私はお笑いについては素人ゆえ、松本さんがどのような構造化をしてこの例えにたどり着いたのかを解説することはできません。しかし、松本さんの頭の中については解説できます。結論から言えば、特徴を抜き出し、それを構造で捉え、同じ構造の別物を探したのです。

STEP1. 特徴を抜き出す
STEP2. それを構造で捉える
STEP3. 同じ構造の別物を探す

身近な例で解説します。例えば「恋」という概念を別の何かで例えてみます。

STEP1. ​特徴を抜き出す
「恋」とは、男女が1対1で一緒にする行為である(男女ではないこともある)
STEP2. それを構造で捉える
「恋」=「男」+「女」 という足し算の構造になっている
STEP3. 同じ構造の別物を探す
「炭」=「火」+「木」 例えば「炭」もこれと同じ足し算の構造をしている

以上のプロセスにより、次のような例えを作ることができました。あまりうまく言えていないかもしれませんが。

「恋」は「炭」のようなものである。異なるものが合わさることで燃え上がる。そのときの風によって、すぐに消えてしまうこともあるし長く燃え続けることもある。

「構造で捉える」という数学的思考

この「構造で捉える」という行為が、実は私の専門でもある数学的思考と密接に関わっています。ご存じの通り、数学とは極めて抽象的な情報を扱う学問です。先程の「恋=男+女」は具体的な情報ですが、これを抽象的な情報にすると次のように表現できます。

Z=X+Y

そしてこの抽象的な情報と同じ構造をしている別の具体的な情報が「炭=火+木」になります。つまり、具体A→抽象→具体Bというプロセスを踏み、具体Aと具体Bは同じものであると説明しています。

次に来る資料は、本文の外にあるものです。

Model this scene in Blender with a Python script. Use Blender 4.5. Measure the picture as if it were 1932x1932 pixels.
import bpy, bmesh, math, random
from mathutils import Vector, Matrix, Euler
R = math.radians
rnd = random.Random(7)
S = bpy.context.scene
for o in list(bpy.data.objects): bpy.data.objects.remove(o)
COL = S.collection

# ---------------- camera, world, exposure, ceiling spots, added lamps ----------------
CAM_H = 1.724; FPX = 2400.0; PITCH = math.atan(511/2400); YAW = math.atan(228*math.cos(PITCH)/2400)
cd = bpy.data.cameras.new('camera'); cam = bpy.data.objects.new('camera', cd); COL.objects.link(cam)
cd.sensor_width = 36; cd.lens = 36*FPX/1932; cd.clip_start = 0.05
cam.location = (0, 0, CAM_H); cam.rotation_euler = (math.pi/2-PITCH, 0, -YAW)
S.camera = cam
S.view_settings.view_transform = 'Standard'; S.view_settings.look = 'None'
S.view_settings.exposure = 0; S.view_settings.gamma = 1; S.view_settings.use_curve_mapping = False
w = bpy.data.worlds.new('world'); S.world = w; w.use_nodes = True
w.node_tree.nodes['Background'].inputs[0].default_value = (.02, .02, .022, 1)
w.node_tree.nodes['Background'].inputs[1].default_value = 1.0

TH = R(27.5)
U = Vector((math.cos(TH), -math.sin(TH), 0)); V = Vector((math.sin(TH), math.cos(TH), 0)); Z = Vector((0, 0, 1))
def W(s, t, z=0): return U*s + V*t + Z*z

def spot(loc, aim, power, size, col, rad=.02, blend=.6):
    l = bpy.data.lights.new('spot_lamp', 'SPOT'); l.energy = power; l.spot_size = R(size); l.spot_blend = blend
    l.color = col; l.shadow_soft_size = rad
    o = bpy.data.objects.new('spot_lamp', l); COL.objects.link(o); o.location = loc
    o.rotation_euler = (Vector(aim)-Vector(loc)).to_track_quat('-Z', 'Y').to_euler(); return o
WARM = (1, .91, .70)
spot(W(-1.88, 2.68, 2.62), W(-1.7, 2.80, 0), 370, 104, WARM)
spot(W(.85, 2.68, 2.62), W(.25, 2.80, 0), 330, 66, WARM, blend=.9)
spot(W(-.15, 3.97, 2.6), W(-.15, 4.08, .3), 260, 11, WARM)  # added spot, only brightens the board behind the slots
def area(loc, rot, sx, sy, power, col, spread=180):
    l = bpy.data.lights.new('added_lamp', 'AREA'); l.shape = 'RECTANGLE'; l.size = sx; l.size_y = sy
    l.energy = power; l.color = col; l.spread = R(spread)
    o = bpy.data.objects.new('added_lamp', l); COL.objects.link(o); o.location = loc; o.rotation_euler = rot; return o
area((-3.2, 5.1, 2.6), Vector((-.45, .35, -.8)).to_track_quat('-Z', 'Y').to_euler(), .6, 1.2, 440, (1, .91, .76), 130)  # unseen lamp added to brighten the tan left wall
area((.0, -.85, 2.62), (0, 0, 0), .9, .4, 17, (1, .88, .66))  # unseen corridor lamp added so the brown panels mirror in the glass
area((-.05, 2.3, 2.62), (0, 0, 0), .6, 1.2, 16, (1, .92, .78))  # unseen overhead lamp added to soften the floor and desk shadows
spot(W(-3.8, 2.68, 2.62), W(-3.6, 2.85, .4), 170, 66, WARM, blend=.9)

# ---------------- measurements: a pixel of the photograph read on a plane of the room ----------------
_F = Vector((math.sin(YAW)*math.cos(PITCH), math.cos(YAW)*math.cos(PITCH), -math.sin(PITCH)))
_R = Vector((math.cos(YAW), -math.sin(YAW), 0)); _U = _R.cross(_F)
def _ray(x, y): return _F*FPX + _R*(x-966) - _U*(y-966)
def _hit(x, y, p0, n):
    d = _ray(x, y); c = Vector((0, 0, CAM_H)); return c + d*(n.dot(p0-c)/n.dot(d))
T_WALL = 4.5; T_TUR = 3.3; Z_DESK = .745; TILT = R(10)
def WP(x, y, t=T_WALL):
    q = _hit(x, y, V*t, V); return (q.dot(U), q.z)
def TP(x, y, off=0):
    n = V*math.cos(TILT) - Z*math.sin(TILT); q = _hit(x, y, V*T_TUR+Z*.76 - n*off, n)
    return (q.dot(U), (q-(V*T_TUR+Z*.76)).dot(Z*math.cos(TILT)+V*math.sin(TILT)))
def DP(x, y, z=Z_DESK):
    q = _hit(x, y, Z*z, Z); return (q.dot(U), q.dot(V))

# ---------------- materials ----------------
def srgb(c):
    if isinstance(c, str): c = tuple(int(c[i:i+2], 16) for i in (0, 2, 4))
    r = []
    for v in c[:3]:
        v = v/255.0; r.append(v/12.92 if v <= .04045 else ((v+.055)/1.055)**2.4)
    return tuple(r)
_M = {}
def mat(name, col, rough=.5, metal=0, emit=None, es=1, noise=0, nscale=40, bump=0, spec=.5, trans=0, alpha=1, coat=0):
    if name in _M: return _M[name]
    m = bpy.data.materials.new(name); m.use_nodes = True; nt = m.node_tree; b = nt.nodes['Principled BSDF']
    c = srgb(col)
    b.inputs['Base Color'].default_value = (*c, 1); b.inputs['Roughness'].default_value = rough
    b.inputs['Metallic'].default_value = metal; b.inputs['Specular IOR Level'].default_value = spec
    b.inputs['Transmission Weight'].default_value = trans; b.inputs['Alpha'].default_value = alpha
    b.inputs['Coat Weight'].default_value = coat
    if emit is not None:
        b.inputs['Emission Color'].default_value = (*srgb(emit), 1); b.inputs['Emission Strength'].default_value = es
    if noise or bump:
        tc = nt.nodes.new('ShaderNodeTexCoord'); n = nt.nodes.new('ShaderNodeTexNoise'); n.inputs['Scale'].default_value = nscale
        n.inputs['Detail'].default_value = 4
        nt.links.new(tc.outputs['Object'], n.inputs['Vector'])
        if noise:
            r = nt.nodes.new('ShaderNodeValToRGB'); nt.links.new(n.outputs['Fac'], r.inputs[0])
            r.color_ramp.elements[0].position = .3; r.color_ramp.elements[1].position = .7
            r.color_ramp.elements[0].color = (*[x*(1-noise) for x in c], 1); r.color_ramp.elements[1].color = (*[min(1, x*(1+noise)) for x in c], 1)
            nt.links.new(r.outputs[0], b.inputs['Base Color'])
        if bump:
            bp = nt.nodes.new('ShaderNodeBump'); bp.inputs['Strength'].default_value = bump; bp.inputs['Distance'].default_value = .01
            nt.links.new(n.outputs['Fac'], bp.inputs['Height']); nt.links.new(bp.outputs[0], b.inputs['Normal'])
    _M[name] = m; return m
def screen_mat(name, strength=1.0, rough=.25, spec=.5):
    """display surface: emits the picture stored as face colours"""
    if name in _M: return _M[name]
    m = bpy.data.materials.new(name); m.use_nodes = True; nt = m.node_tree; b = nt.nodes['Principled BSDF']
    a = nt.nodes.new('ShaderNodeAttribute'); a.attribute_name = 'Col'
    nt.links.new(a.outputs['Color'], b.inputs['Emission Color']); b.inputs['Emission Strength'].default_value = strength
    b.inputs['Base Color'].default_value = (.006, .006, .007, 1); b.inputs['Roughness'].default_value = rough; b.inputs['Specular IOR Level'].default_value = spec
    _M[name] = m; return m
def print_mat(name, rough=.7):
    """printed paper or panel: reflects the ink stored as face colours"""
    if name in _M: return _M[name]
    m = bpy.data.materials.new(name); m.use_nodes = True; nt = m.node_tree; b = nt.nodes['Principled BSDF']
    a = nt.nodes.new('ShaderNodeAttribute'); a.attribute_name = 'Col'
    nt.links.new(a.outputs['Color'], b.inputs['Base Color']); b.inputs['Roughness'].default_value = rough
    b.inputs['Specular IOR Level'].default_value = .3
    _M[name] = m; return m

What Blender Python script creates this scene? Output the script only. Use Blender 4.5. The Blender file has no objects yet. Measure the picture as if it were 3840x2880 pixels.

同じように考えれば、次の数学の問題は「同じ」と考えていいことになります。

問題A 時給1000円のアルバイトで5万円の給与をもらった。何時間働いた?
問題B 単価3万円の商品で360万円の売り上げを得た。何個売れた?

問題Aにおいて働いた時間をXとすれば、この問題で提示されている事実は「50000=1000X」という数式で表現できます。そしてこれは次のような構造をしていることになります。

(与えられた数S)=(与えられた数T)×X

この構造と同じ別のものを考えれば、この問題は「同じ」ものがいくらでも作ることができます。皆さんが学生時代に解いた数学の問題は、このようなプロセスで作られています。数学の問題を作る行為と例えを作る行為は、実は同じなのです。